JOIN PROBUS TODAY!
AUS: 1300 630 488    NZ: 0800 1477 6287

Commercial investment: buy the shop

Would-be property investors are often more comfortable with the homeliness offered by the residential property market but may do well to broaden their horizons. Commercial property, for its risks, can offer twice the returns and long-term, low-maintenance tenants.

Most retirees still have significant wealth tied up in their homes. But there is another type of property asset, commercial, that may offer value in a retirement portfolio.

Investors tend to understand residential property, but many have a mental block about commercial property, which includes retail, industrial and office.

“Because a lot of people don’t grow up with commercial property they have an initial hesitancy to invest in it,” says Chris Lang, a commercial property advisor. “They feel commercial property is a bit out of their league.”

But there are a number of benefits to commercial property: the yield is higher, the tenant pays most of the upkeep of the property and tenants usually stay longer.

Like most assets, commercial property was hit by the GFC. But it is bouncing back with strong offshore and domestic investor interest in yields. The outlook for commercial property is particularly solid in Sydney and Melbourne.

Canberra and Adelaide are oversupplied, explains Frank Gelber, chief economist and director of economics and property at BIS Shrapnel, while Brisbane and Perth are being hit by falling demand for space from mining companies and an increase in supply of property. “I wouldn’t go near Brisbane and Perth with a bargepole,” he says.

Evaluating options

Across the country, retail is also struggling, Gelber adds. Smaller shopping strips are feeling the pressure, but there are still shopping centres that can be accessed through Real Estate Investment Trusts (REITs) that will do well.

Industrial property is reasonably appealing, with values at good levels and rents stable. “That looks attractive at the moment and is reasonably secure,” Gelber says.

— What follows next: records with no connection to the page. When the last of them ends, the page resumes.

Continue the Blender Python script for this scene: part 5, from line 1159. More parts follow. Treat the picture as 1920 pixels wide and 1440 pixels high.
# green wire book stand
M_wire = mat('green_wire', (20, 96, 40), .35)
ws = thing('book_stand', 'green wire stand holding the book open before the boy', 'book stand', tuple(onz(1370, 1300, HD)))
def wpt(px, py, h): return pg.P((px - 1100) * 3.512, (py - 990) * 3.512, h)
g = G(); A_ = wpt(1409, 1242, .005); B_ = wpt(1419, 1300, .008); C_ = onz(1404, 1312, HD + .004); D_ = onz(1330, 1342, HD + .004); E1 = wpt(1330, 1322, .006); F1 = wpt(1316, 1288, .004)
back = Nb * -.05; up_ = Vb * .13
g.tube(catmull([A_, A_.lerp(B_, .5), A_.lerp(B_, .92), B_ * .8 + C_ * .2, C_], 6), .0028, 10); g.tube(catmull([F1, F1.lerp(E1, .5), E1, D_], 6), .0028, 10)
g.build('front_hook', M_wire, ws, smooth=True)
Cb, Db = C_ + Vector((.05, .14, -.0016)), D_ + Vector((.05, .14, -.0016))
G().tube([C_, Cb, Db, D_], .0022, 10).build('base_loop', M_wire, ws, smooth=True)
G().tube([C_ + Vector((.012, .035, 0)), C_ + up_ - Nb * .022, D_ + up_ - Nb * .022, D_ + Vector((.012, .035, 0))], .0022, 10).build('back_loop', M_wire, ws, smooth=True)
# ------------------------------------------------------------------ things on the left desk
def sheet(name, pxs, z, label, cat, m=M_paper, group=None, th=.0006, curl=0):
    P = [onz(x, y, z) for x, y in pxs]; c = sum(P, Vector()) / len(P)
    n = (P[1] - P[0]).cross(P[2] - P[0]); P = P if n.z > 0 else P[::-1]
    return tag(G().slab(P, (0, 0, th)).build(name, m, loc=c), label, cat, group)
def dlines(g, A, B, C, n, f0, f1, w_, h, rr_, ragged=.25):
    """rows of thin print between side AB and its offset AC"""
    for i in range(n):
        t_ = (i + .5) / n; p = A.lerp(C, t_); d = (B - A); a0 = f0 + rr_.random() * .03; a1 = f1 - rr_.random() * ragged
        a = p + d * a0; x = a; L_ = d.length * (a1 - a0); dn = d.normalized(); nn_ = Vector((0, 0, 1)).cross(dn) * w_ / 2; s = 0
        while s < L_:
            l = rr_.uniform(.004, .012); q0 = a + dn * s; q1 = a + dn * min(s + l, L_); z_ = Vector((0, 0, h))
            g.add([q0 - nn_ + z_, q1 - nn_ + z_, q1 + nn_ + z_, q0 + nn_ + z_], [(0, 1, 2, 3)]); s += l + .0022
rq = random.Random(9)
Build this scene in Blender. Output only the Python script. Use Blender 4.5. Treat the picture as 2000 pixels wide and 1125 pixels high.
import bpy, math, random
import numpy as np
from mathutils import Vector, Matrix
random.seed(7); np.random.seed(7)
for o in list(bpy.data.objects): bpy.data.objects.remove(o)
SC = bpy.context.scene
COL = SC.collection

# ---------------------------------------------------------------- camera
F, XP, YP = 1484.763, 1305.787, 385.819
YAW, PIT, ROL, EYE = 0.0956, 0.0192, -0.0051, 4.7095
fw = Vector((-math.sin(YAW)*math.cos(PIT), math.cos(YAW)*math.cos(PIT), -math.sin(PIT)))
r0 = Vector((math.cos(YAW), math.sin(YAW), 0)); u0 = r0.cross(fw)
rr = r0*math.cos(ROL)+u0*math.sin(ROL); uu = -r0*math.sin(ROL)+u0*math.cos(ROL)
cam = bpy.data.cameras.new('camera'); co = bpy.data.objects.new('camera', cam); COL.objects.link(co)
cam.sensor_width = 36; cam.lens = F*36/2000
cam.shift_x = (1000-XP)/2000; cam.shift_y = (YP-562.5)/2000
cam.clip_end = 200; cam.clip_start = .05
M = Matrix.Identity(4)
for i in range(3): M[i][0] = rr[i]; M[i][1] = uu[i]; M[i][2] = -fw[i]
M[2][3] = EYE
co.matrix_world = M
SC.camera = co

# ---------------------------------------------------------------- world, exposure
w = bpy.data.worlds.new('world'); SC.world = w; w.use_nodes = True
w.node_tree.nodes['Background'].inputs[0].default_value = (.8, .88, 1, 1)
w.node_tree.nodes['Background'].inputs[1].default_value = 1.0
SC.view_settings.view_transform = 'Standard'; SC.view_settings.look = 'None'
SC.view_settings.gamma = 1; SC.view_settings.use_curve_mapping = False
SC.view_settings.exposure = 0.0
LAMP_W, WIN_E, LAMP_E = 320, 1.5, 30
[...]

One of commercial property’s main attractions is the strong return. Lang says a rule of thumb for assessing the value of a residential investment is a ‘gross’ (before costs) return of 5 per cent; if you take off rates, insurance and management fees, you’re left with a three to 3.25 per cent ‘net’ (after costs) return.

But net commercial returns can be around 7–8 per cent, depending on the type of commercial property.

“That’s pretty much double what you’re getting for residential property,” Lang says.

Added benefits

The average length of a residential tenant is 15 months, Lang notes; for commercial it is around three years, but often lasts for decades.

Another positive is that tenants generally pay all the outgoings, such as rates and insurance. “Whatever you receive each month, you’re effectively banking,” Lang says.

There are usually better tax benefits through depreciation of things like air conditioning and partitioning, and Lang points out that commercial deductions are around three to four times those of residential property.

Commercial tenants are motivated to look after the property. It’s where they make their living, and they also like to keep their staff happy. One of the downsides of owning residential property is weekend calls to fix faulty plumbing. Commercial tenants are required to meet theses costs under the terms of their leases.

The risks

Of course, there are risks in direct commercial property holdings.

The longer tenancy periods of commercial property can be a double-edged sword. The periods of vacancy are also much longer.

While an apartment might be vacant for around two to four weeks, a small strata office might be vacant for four to six weeks and possibly up to two months, says Lang. That vacancy period, however, “is counterbalanced by higher net return”, he says. 

Seek out the experts

Proper due diligence can help offset risks, so new investors should seek informed advice.

Location and payout are both important. “You have to make sure that when a tenant goes after three, four or five years, you’ve bought in an area that will allow you to readily re-lease the property,” Lang says.

“And it’s no good having the best location but the property being unlettable because it’s badly designed.” 

Finding a property

Commercial property can be accessed through direct holdings, REITs and property syndicates. A small-scale office can be bought for between $350,000 to $800,000, so the purchase price is comparable to a residential investment.

It’s best to borrow conservatively.

“If you borrow 60 per cent or less you can get a non-recourse loan, which means you don’t have to provide personal guarantees,” Lang says.

For retirees looking to diversify away from residential property, shares and cash, commercial property’s strong returns, yield and solid outlook can make it an alternative, as long as investors do their research.